Regulatory Transparency: The material non-disclosure violation means that entities must proactively inform VARA of significant compliance issues, even when disclosure may trigger regulatory scrutiny. The alternative — concealment — carries worse consequences.
Governance Standards: VARA’s specific reference to governance failures means that board-level AML/CFT oversight is not merely best practice but a regulatory expectation. Governance bodies must actively oversee compliance programmes, not merely rubber-stamp policies.
Comparison with Other Enforcement Cases
The FUZE case is qualitatively different from standard unlicensed-activity enforcement:
| Feature | Standard Case (e.g., Vesta Prime) | FUZE Case |
|---|---|---|
| Violation type | Unlicensed activities/marketing | AML failures + unlicensed + non-disclosure |
| Enforcement tools | Cease-and-desist + financial penalty | Cease-and-desist + financial penalty + skilled person |
| Complexity | Straightforward | Multi-faceted |
| Significance | Market deterrence | Precedent-setting |
Regulatory Significance
The FUZE case marks a watershed in VARA’s enforcement evolution. Prior to August 2025, enforcement actions targeted straightforward unlicensed-activity violations. FUZE introduced three innovations:
Substance-Based Enforcement: For the first time, VARA publicly penalised an entity for the quality of its compliance programme — not just the absence of licensing. This signals that VARA’s supervisory reviews assess programme effectiveness, creating enforcement risk for licensed entities with inadequate compliance infrastructure.
Skilled Person Remedy: The appointment of an independent skilled person to assess and remediate compliance deficiencies represents a more interventionist approach than financial penalties alone. This remedy provides VARA with ongoing visibility into the entity’s compliance remediation and places the cost of independent assessment on the entity rather than the regulator.
Non-Disclosure Aggravation: The explicit identification of “failure to disclose material information to the Regulator” as a distinct violation creates a strong incentive for proactive disclosure. Entities that discover compliance deficiencies are now incentivised to report them to VARA rather than attempting internal remediation without regulatory notification.

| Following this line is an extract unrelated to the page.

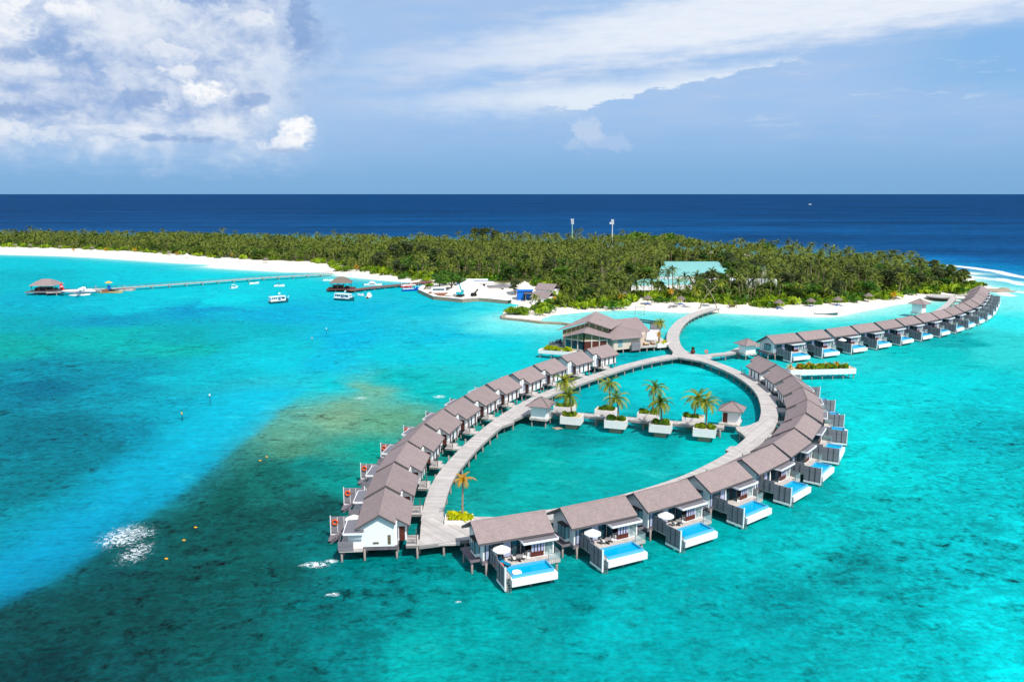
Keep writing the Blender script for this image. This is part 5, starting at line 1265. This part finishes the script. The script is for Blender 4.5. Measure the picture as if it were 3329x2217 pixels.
def dhoni(px, lab, rz, l, hullm, roofm, cabin=True, grp=None):
    t = thing('passenger_boat', lab, 'boat', at(*px, 0), rz, grp)
    hull_mb(l, l * .29, 1.0, 1.0, .4).build('hull', M[hullm], t)
    MB().box(-l * .49, l * .2, -l * .135, -l * .125, 1.05, 1.45).box(-l * .49, l * .2, l * .125, l * .135, 1.05, 1.45).build('bulwark', M['hull'], t)
    if cabin:
        c_ = MB().box(-l * .46, -l * .12, -l * .12, l * .12, 1.0, 3.0).box(l * .06, l * .3, -l * .115, l * .115, 1.0, 3.0).build('cabin', M['hull'], t)
        for s_ in (-1, 1):
            for k in range(3): MB().box(-l * .43 + k * l * .1, -l * .43 + k * l * .1 + l * .07, s_ * l * .1215 - .02, s_ * l * .1215 + .02, 2.0, 2.65).build('window', M['glass'], c_)
            MB().box(l * .09, l * .27, s_ * l * .1165 - .02, s_ * l * .1165 + .02, 1.9, 2.6).build('window', M['glass'], c_)
    for x in (-l * .45, -l * .1, l * .05, l * .3):
        for s_ in (-1, 1): MB().bar((x, s_ * l * .13, 1.1), (x, s_ * l * .13, 3.02), .09).build('post', M['hull'], t)
    rp = []
    for k in range(24):
        a = 2 * math.pi * k / 24; rp.append((-l * .08 + l * .43 * math.copysign(abs(math.cos(a)) ** .55, math.cos(a)), l * .155 * math.copysign(abs(math.sin(a)) ** .6, math.sin(a))))
    MB().prism(ccw(rp), 3.02, 3.24).build('roof', M[roofm], t)
    MB().bar((l * .47, 0, 1.7), (l * .53, 0, 3.0), .2, .14).build('stem_post', M['hull'], t)
    ms_ = MB().bar((-l * .47, 0, 1.0), (-l * .48, 0, 5.0), .07).build('mast', M['metal'], t)
    MB().bar((-l * .0, 0, 3.24), (0, 0, 4.8), .06).box(-.02, .9, -.02, .02, 4.2, 4.8).build('flag', M['canvas'], t)
    return t
def launch(px, lab, rz, l, roof=True, grp=None, m='hull'):
    t = thing('motor_boat', lab, 'boat', at(*px, 0), rz, grp)
    hull_mb(l, l * .33, .75, .5, .3, 10).build('hull', M[m], t)
    ws = MB().add([(l * .05, -l * .1, .8), (l * .05, l * .1, .8), (-l * .04, l * .09, 1.35), (-l * .04, -l * .09, 1.35)], [(0, 1, 2, 3)]).build('windscreen', M['glass'], t)
    MB().box(-l * .3, -l * .12, -l * .1, l * .1, .62, 1.05).build('seat', M['canvas'], t)
    MB().box(-l * .53, -l * .49, -.2, .2, .2, 1.15).build('outboard', M['black'], t)
    if roof:
        for x in (-l * .25, l * .05):
            for s_ in (-1, 1): MB().bar((x, s_ * l * .11, .7), (x, s_ * l * .1, 2.0), .06).build('post', M['metal'], t)
        MB().box(-l * .3, l * .1, -l * .13, l * .13, 2.0, 2.1).build('roof', M['canvas' if roof is True else roof], t)
    return t
dhoni((907, 985), 'white double-cabin boat with dark teal hull moored in mid lagoon, left of the pair', .75, 9.5, 'tealhull', 'hull', grp='large white boats at anchor')
dhoni((1121, 977), 'white double-cabin boat with dark teal hull and flag moored near the red jetty', -.45, 11, 'tealhull', 'hull', grp='large white boats at anchor')
dhoni((1334, 946), 'bright blue wooden boat with pale roof lying by the harbour entrance', .35, 8.5, 'bluehull', 'canvas', False)
dhoni((1322, 935), 'dark red boat with small pale roof alongside the brown jetty', .4, 6.5, 'red', 'canvas', False)
launch((762, 938), 'small boxy white boat moored off the seaplane jetty', 1.2, 5.5)
launch((826, 924), 'small white speedboat with raised bow moored nearest the seaplane jetty', .8, 6, False)
launch((908, 932), 'small white boat with dark frame and engine moored alone', .2, 5.5, 'frame')
launch((1173, 962), 'tiny white dinghy beside the flybridge boat', 2.8, 4, False)
launch((1067, 914), 'low white skiff moored behind the thatched jetty shelter', .05, 6, False)
t = launch((1201, 968), 'white flybridge boat with rusty stern moored off the red jetty', 1.5, 7.5, False)
MB().box(-1.4, 1.0, -.85, .85, .7, 1.9).build('cabin', M['hull'], t); MB().box(-1.0, .4, -.6, .6, 1.91, 2.6).build('flybridge', M['hull'], t); MB().box(-3.84, -3.76, -.8, .8, .1, .75).build('transom', M['ruston'], t)
t = launch((1212, 929), 'long white motor yacht moored behind the red jetty', .15, 10, False)
MB().box(-2.2, 1.8, -1.2, 1.2, .7, 1.7).build('cabin', M['hull'], t); MB().box(-1.6, .8, -1.0, 1.0, 1.71, 2.4).build('flybridge', M['hull'], t); MB().box(-1.8, 1.2, -1.22, -1.205, 1.0, 1.5).build('window', M['glass'], t)
# boat on the horizon
p = at(2633, 666, 0); t = thing('fishing_boat', 'tiny white boat far out on the open sea', 'boat', p, 0); hull_mb(15, 4, 1.5, 1.2, .5).build('hull', M['hull'], t); MB().box(-4, 1, -1.4, 1.4, 1.4, 3.6).build('cabin', M['hull'], t); MB().bar((2, 0, 1.2), (2, 0, 7), .25).build('mast', M['hull'], t)

def jetty(name, lab, pts, w, z, step, mat='walk', rails=False):
    t = thing(name, lab, 'jetty'); bt, bs = MB(), MB(); path = smooth_path([(p[0], p[1], z) for p in pts], 6)
    ribbon(bt, bs, path, w, z, .4); bt.build('deck', M[mat], t); bs.build('fascia', M['walkside' if mat == 'walk' else 'jetty'], t)
    piles_along(t, path, step, (-w * .4, w * .4), z - .2, .22, 96)
    if rails:
        mb = MB(); L_ = 0
        for i in range(1, len(path)):
            d = path[i] - path[i - 1]; nrm = Vector((-d.y, d.x, 0)).normalized() * (w / 2 - .1)
            for s_ in (-1, 1): mb.bar(path[i - 1] + nrm * s_ + Vector((0, 0, 1)), path[i] + nrm * s_ + Vector((0, 0, 1)), .09)
        for i in range(0, len(path)):
            d = path[min(i + 1, len(path) - 1)] - path[max(i - 1, 0)]; nrm = Vector((-d.y, d.x, 0)).normalized() * (w / 2 - .1)
            for s_ in (-1, 1): mb.bar(path[i] + nrm * s_, path[i] + nrm * s_ + Vector((0, 0, 1.02)), .08)
        mb.build('railing', M['fascia'], t)
    return t
jp = [(150, 951), (260, 945), (400, 935), (550, 925), (700, 914), (850, 903), (1000, 894), (1080, 889)]
jetty('jetty', 'long thin grey jetty from the seaplane shelter to the sand spit', [at(x, y, 1.6) for x, y in jp], 3.2, 1.6, 9, 'walk', True)
jetty('jetty', 'red-brown timber jetty from the harbour beach to a thatched shelter', [at(x, y, 1.3) for x, y in ((1130, 944), (1200, 935), (1290, 926), (1385, 916), (1400, 914))], 4.5, 1.3, 7, 'jetty')
def shelter(px, lab, w, d, z, eave, peak, wallm=None, ridge=.35, rz=0.0, deckm='plank', roofm='thatch'):
    t = thing('pavilion', lab, 'pavilion', at(*px, 0), rz)
    MB().box(-w * .62, w * .62, -d * .6, d * .6, z - .5, z).build('deck', M[deckm], t)
    rr_ = w * ridge / 2
    vs = [(-w / 2, -d / 2, eave), (w / 2, -d / 2, eave), (w / 2, d / 2, eave), (-w / 2, d / 2, eave), (-rr_, 0, peak), (rr_, 0, peak)]
    mb = MB(); mid = [((vs[i][0] + (vs[4][0] if vs[i][0] < 0 else vs[5][0])) / 2 * .94, vs[i][1] / 2 * .94, (eave + peak) / 2 + .28 * (peak - eave) * .5) for i in range(4)]
    mb.add(vs + mid, [(0, 1, 7, 6), (1, 2, 8, 7), (2, 3, 9, 8), (3, 0, 6, 9), (6, 7, 5, 4), (7, 8, 5), (8, 9, 4, 5), (9, 6, 4), (3, 2, 1, 0)])
    mb.build('roof', M[roofm], t)
    for x in (-w * .42, -w * .14, w * .14, w * .42):
        for y in (-d * .4, d * .4): MB().bar((x, y, z), (x, y, eave + .1), .24).build('post', M['bark'], t)
    for x in (-w * .55, -w * .2, w * .2, w * .55):
        for y in (-d * .5, d * .5): pile(t, x, y, z - .4, .22)
    if wallm: MB().box(-w * .36, w * .1, -d * .3, d * .3, z, z + 1.6).box(w * .2, w * .34, -d * .2, d * .2, z, z + 1.1).build('counter', M[wallm], t)
    return t
shelter((155, 955), 'large hipped shelter on piles at the far end of the seaplane jetty', 12.5, 11, 1.8, 4.6, 7.6, 'frame', .3, .05, 'screenw', 'roof')
shelter((1110, 945), 'open thatched shelter at the end of the red-brown jetty', 11.5, 9.5, 1.35, 4.4, 7.4, 'frame', .25, .1, 'jetty')
p = at(360, 948, 0)
t = thing('pontoon', 'pale floating pontoon in front of the seaplane jetty', 'pontoon', (p.x, p.y + 4, 0), .1); MB().box(-14, 10, -2.6, 2.6, -.3, .9).build('deck', M['plank'], t); pile(t, -8, -2.9, 3.2, .2); pile(t, 6, -2.9, 3.2, .2)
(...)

Implications for Licensed Entities’ Compliance Programmes
The FUZE case provides a practical benchmark for what VARA considers inadequate compliance. Licensed entities should assess their own programmes against the deficiency categories identified in the case:
- AML Programme Controls: Are transaction monitoring rules appropriately calibrated? Are alert investigation procedures thorough and documented?
- Governance: Does the board actively oversee AML compliance? Are compliance reports substantive and actionable?
- Internal Systems and Controls: Are compliance systems tested regularly? Are control weaknesses identified and remediated promptly?
- Material Information Disclosure: Are compliance issues escalated to VARA when material? Is there a defined process for regulatory disclosure?